- Stated exercise
Provide an exact reproduction of every entry.

Records with scene code:
============================================================

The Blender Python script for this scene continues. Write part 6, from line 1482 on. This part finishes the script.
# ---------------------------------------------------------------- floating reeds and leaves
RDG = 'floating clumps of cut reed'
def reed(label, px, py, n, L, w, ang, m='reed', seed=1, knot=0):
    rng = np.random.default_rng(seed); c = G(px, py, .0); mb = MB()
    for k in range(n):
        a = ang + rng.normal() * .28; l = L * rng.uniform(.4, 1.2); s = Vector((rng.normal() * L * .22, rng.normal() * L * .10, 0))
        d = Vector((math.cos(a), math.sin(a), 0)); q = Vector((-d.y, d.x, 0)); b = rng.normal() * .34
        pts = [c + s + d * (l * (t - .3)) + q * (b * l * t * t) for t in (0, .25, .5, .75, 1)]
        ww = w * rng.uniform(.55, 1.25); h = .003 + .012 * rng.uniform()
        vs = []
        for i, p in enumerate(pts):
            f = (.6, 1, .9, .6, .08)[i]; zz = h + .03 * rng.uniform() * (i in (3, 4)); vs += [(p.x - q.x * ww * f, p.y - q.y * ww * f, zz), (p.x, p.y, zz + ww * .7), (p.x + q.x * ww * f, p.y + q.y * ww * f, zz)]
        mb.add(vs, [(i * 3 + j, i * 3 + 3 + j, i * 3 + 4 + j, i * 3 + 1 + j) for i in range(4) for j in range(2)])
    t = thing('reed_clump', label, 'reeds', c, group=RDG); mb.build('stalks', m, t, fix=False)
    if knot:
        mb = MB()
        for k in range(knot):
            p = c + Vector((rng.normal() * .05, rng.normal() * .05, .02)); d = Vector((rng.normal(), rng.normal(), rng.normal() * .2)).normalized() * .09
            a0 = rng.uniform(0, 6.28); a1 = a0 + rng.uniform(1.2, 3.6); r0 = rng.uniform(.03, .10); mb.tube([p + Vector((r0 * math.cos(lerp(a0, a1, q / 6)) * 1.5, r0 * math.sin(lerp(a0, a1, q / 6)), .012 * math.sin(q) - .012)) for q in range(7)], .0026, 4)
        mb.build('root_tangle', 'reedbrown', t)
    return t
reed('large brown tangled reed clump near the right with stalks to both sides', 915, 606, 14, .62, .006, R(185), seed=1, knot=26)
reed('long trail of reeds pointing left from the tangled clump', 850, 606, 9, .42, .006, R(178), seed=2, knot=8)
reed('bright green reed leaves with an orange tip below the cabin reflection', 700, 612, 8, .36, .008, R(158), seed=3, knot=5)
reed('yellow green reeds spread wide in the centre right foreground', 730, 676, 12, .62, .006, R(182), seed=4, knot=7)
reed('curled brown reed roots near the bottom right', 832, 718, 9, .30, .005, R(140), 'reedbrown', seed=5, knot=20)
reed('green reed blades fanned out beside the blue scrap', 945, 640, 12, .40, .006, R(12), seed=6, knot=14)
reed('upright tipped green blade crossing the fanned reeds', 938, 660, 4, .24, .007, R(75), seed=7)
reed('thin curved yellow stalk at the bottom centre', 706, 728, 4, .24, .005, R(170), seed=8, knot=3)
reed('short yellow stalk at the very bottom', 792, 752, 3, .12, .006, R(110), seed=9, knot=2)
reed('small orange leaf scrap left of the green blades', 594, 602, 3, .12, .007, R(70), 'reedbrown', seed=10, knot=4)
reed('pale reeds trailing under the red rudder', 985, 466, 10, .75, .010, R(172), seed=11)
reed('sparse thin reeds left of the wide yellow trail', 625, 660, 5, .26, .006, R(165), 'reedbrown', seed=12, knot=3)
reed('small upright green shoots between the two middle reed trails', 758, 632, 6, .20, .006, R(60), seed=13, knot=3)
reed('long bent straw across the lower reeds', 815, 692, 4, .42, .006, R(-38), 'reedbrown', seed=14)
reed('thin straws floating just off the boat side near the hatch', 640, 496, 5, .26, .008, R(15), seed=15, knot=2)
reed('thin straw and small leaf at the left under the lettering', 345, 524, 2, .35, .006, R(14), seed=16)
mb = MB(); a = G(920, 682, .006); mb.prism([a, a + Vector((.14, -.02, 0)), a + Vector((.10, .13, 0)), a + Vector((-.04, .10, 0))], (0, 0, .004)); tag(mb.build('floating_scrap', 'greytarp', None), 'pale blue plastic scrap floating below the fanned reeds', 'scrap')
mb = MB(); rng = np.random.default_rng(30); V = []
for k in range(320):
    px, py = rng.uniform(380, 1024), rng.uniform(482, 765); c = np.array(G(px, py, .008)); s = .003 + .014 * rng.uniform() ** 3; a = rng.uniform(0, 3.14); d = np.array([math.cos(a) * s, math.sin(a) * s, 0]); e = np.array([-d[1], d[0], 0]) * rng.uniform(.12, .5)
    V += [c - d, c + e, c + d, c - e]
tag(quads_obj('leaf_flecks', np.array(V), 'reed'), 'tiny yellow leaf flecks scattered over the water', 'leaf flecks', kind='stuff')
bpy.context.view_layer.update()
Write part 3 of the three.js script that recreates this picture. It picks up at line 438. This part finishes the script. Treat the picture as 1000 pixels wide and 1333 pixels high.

============================================================

- Answer to this task
The Blender Python script for this scene continues. Write part 6, from line 1482 on. This part finishes the script.
# ---------------------------------------------------------------- floating reeds and leaves
RDG = 'floating clumps of cut reed'
def reed(label, px, py, n, L, w, ang, m='reed', seed=1, knot=0):
    rng = np.random.default_rng(seed); c = G(px, py, .0); mb = MB()
    for k in range(n):
        a = ang + rng.normal() * .28; l = L * rng.uniform(.4, 1.2); s = Vector((rng.normal() * L * .22, rng.normal() * L * .10, 0))
        d = Vector((math.cos(a), math.sin(a), 0)); q = Vector((-d.y, d.x, 0)); b = rng.normal() * .34
        pts = [c + s + d * (l * (t - .3)) + q * (b * l * t * t) for t in (0, .25, .5, .75, 1)]
        ww = w * rng.uniform(.55, 1.25); h = .003 + .012 * rng.uniform()
        vs = []
        for i, p in enumerate(pts):
            f = (.6, 1, .9, .6, .08)[i]; zz = h + .03 * rng.uniform() * (i in (3, 4)); vs += [(p.x - q.x * ww * f, p.y - q.y * ww * f, zz), (p.x, p.y, zz + ww * .7), (p.x + q.x * ww * f, p.y + q.y * ww * f, zz)]
        mb.add(vs, [(i * 3 + j, i * 3 + 3 + j, i * 3 + 4 + j, i * 3 + 1 + j) for i in range(4) for j in range(2)])
    t = thing('reed_clump', label, 'reeds', c, group=RDG); mb.build('stalks', m, t, fix=False)
    if knot:
        mb = MB()
        for k in range(knot):
            p = c + Vector((rng.normal() * .05, rng.normal() * .05, .02)); d = Vector((rng.normal(), rng.normal(), rng.normal() * .2)).normalized() * .09
            a0 = rng.uniform(0, 6.28); a1 = a0 + rng.uniform(1.2, 3.6); r0 = rng.uniform(.03, .10); mb.tube([p + Vector((r0 * math.cos(lerp(a0, a1, q / 6)) * 1.5, r0 * math.sin(lerp(a0, a1, q / 6)), .012 * math.sin(q) - .012)) for q in range(7)], .0026, 4)
        mb.build('root_tangle', 'reedbrown', t)
    return t
reed('large brown tangled reed clump near the right with stalks to both sides', 915, 606, 14, .62, .006, R(185), seed=1, knot=26)
reed('long trail of reeds pointing left from the tangled clump', 850, 606, 9, .42, .006, R(178), seed=2, knot=8)
reed('bright green reed leaves with an orange tip below the cabin reflection', 700, 612, 8, .36, .008, R(158), seed=3, knot=5)
reed('yellow green reeds spread wide in the centre right foreground', 730, 676, 12, .62, .006, R(182), seed=4, knot=7)
reed('curled brown reed roots near the bottom right', 832, 718, 9, .30, .005, R(140), 'reedbrown', seed=5, knot=20)
reed('green reed blades fanned out beside the blue scrap', 945, 640, 12, .40, .006, R(12), seed=6, knot=14)
reed('upright tipped green blade crossing the fanned reeds', 938, 660, 4, .24, .007, R(75), seed=7)
reed('thin curved yellow stalk at the bottom centre', 706, 728, 4, .24, .005, R(170), seed=8, knot=3)
reed('short yellow stalk at the very bottom', 792, 752, 3, .12, .006, R(110), seed=9, knot=2)
reed('small orange leaf scrap left of the green blades', 594, 602, 3, .12, .007, R(70), 'reedbrown', seed=10, knot=4)
reed('pale reeds trailing under the red rudder', 985, 466, 10, .75, .010, R(172), seed=11)
reed('sparse thin reeds left of the wide yellow trail', 625, 660, 5, .26, .006, R(165), 'reedbrown', seed=12, knot=3)
reed('small upright green shoots between the two middle reed trails', 758, 632, 6, .20, .006, R(60), seed=13, knot=3)
reed('long bent straw across the lower reeds', 815, 692, 4, .42, .006, R(-38), 'reedbrown', seed=14)
reed('thin straws floating just off the boat side near the hatch', 640, 496, 5, .26, .008, R(15), seed=15, knot=2)
reed('thin straw and small leaf at the left under the lettering', 345, 524, 2, .35, .006, R(14), seed=16)
mb = MB(); a = G(920, 682, .006); mb.prism([a, a + Vector((.14, -.02, 0)), a + Vector((.10, .13, 0)), a + Vector((-.04, .10, 0))], (0, 0, .004)); tag(mb.build('floating_scrap', 'greytarp', None), 'pale blue plastic scrap floating below the fanned reeds', 'scrap')
mb = MB(); rng = np.random.default_rng(30); V = []
for k in range(320):
    px, py = rng.uniform(380, 1024), rng.uniform(482, 765); c = np.array(G(px, py, .008)); s = .003 + .014 * rng.uniform() ** 3; a = rng.uniform(0, 3.14); d = np.array([math.cos(a) * s, math.sin(a) * s, 0]); e = np.array([-d[1], d[0], 0]) * rng.uniform(.12, .5)
    V += [c - d, c + e, c + d, c - e]
tag(quads_obj('leaf_flecks', np.array(V), 'reed'), 'tiny yellow leaf flecks scattered over the water', 'leaf flecks', kind='stuff')
bpy.context.view_layer.update()
Write part 3 of the three.js script that recreates this picture. It picks up at line 438. This part finishes the script. Treat the picture as 1000 pixels wide and 1333 pixels high.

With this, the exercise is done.